Copy exactly the lines from the one containing "Write part 4" through the one containing "0.06], M['hair'], pe)", both included, and nothing else.

▸ **Records supplied**
---
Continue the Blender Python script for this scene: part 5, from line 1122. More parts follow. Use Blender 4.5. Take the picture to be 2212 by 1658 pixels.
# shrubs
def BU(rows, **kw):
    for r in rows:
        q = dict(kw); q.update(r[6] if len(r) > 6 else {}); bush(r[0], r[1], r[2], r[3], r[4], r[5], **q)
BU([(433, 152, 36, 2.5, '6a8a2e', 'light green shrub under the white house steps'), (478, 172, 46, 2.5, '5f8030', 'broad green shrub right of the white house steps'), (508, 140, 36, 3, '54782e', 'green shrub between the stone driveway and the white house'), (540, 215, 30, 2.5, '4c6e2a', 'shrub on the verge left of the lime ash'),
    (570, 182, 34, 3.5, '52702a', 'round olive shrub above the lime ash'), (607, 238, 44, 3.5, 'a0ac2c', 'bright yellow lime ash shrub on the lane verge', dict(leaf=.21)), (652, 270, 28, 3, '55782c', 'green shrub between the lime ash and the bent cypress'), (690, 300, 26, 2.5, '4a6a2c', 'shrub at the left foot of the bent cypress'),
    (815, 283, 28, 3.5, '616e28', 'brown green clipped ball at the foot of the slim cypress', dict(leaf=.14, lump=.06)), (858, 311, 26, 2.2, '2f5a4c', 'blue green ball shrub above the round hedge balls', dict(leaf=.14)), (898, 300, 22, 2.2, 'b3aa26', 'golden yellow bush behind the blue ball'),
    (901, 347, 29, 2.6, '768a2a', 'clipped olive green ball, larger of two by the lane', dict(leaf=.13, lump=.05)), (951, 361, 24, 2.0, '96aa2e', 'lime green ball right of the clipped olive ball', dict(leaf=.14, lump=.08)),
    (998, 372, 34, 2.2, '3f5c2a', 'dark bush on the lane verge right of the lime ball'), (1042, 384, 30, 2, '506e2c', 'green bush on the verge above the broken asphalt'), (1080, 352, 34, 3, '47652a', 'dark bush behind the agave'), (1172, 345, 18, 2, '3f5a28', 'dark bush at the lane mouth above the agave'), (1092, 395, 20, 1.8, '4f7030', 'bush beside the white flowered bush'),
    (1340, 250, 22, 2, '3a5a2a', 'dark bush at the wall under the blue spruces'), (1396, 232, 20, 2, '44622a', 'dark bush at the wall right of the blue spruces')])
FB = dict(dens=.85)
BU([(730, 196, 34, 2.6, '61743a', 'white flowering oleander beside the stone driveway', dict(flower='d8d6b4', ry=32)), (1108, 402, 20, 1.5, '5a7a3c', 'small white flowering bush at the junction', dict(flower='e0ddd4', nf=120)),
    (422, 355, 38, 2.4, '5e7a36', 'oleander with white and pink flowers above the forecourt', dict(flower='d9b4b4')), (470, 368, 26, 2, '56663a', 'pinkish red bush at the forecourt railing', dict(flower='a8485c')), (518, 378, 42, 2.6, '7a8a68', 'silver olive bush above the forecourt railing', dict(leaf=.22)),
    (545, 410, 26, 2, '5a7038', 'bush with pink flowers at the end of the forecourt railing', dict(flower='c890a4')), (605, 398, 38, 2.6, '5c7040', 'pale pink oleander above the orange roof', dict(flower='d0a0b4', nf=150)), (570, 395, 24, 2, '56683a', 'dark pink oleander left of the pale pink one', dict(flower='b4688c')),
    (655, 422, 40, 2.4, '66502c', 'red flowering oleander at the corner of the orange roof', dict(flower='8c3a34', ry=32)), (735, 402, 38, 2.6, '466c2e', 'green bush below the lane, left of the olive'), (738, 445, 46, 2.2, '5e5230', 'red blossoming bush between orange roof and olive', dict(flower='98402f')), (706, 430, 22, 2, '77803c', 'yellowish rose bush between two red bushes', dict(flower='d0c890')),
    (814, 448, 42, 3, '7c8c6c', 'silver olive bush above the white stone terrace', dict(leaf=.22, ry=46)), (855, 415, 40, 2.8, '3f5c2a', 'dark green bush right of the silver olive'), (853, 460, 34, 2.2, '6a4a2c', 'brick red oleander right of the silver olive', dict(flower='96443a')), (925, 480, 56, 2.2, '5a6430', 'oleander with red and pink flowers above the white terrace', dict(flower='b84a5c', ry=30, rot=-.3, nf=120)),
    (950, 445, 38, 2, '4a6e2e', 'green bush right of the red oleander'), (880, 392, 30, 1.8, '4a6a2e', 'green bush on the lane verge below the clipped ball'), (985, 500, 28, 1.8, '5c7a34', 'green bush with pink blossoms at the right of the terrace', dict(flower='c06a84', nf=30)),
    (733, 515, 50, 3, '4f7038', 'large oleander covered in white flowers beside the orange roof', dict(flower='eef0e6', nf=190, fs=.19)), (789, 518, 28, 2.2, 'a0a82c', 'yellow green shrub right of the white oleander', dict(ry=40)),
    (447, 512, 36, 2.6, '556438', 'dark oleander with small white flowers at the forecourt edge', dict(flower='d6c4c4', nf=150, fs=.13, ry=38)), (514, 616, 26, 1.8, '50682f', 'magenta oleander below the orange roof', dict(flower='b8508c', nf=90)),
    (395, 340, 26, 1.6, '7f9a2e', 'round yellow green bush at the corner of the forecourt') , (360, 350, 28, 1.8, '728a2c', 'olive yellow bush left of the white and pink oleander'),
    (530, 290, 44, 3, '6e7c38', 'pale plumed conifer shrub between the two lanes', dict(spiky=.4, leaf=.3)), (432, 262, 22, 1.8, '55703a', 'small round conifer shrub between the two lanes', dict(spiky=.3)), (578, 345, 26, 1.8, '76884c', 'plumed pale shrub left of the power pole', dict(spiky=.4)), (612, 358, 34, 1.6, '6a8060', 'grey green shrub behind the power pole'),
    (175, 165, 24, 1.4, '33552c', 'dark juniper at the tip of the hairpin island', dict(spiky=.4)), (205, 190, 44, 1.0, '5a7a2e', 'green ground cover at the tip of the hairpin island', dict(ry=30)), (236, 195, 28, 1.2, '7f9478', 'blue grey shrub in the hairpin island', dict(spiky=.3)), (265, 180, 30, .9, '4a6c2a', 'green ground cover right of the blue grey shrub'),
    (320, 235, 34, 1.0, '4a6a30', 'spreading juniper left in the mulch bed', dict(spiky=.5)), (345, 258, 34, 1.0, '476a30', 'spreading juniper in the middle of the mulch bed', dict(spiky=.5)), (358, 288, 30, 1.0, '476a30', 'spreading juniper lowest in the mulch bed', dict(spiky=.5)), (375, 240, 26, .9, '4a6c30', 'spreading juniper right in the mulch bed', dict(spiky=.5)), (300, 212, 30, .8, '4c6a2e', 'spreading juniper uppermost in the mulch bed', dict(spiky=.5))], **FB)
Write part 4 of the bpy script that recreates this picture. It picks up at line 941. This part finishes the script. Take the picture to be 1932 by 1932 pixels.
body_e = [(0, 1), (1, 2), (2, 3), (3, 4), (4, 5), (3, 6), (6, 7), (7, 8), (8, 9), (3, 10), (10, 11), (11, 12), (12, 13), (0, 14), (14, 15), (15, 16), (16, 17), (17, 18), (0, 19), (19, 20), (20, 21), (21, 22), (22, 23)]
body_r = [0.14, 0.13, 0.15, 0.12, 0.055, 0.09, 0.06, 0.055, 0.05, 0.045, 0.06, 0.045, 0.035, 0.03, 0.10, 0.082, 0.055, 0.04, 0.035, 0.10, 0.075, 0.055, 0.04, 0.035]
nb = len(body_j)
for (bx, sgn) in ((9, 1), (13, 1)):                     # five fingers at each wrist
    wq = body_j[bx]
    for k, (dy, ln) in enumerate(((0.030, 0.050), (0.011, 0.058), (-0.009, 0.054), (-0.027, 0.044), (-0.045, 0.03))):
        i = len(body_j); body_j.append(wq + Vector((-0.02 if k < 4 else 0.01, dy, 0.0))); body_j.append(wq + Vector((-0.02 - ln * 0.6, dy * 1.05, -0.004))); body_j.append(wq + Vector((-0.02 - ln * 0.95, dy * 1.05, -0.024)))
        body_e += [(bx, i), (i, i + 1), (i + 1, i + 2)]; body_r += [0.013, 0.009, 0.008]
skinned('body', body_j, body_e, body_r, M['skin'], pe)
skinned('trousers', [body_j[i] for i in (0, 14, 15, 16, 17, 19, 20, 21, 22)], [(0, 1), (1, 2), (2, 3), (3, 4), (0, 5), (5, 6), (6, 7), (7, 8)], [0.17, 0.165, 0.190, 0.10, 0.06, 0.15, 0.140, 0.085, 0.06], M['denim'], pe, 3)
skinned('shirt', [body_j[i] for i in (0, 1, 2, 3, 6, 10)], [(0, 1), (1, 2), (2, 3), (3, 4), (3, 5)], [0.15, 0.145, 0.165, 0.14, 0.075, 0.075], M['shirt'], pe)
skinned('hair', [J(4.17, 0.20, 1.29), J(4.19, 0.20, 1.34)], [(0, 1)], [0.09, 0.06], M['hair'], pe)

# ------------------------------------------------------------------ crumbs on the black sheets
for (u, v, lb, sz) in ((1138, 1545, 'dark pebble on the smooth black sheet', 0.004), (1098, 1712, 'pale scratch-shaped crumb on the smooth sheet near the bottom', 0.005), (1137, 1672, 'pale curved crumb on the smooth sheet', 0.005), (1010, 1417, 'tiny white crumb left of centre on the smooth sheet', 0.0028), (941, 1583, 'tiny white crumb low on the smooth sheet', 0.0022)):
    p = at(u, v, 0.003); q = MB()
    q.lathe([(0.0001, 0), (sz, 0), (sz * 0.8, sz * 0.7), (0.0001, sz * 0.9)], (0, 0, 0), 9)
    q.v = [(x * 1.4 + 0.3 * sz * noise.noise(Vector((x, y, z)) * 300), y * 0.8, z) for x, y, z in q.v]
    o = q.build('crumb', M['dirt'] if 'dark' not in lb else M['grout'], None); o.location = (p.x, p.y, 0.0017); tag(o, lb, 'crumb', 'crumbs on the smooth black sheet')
---
▸ **Task response**
Write part 4 of the bpy script that recreates this picture. It picks up at line 941. This part finishes the script. Take the picture to be 1932 by 1932 pixels.
body_e = [(0, 1), (1, 2), (2, 3), (3, 4), (4, 5), (3, 6), (6, 7), (7, 8), (8, 9), (3, 10), (10, 11), (11, 12), (12, 13), (0, 14), (14, 15), (15, 16), (16, 17), (17, 18), (0, 19), (19, 20), (20, 21), (21, 22), (22, 23)]
body_r = [0.14, 0.13, 0.15, 0.12, 0.055, 0.09, 0.06, 0.055, 0.05, 0.045, 0.06, 0.045, 0.035, 0.03, 0.10, 0.082, 0.055, 0.04, 0.035, 0.10, 0.075, 0.055, 0.04, 0.035]
nb = len(body_j)
for (bx, sgn) in ((9, 1), (13, 1)):                     # five fingers at each wrist
    wq = body_j[bx]
    for k, (dy, ln) in enumerate(((0.030, 0.050), (0.011, 0.058), (-0.009, 0.054), (-0.027, 0.044), (-0.045, 0.03))):
        i = len(body_j); body_j.append(wq + Vector((-0.02 if k < 4 else 0.01, dy, 0.0))); body_j.append(wq + Vector((-0.02 - ln * 0.6, dy * 1.05, -0.004))); body_j.append(wq + Vector((-0.02 - ln * 0.95, dy * 1.05, -0.024)))
        body_e += [(bx, i), (i, i + 1), (i + 1, i + 2)]; body_r += [0.013, 0.009, 0.008]
skinned('body', body_j, body_e, body_r, M['skin'], pe)
skinned('trousers', [body_j[i] for i in (0, 14, 15, 16, 17, 19, 20, 21, 22)], [(0, 1), (1, 2), (2, 3), (3, 4), (0, 5), (5, 6), (6, 7), (7, 8)], [0.17, 0.165, 0.190, 0.10, 0.06, 0.15, 0.140, 0.085, 0.06], M['denim'], pe, 3)
skinned('shirt', [body_j[i] for i in (0, 1, 2, 3, 6, 10)], [(0, 1), (1, 2), (2, 3), (3, 4), (3, 5)], [0.15, 0.145, 0.165, 0.14, 0.075, 0.075], M['shirt'], pe)
skinned('hair', [J(4.17, 0.20, 1.29), J(4.19, 0.20, 1.34)], [(0, 1)], [0.09, 0.06], M['hair'], pe)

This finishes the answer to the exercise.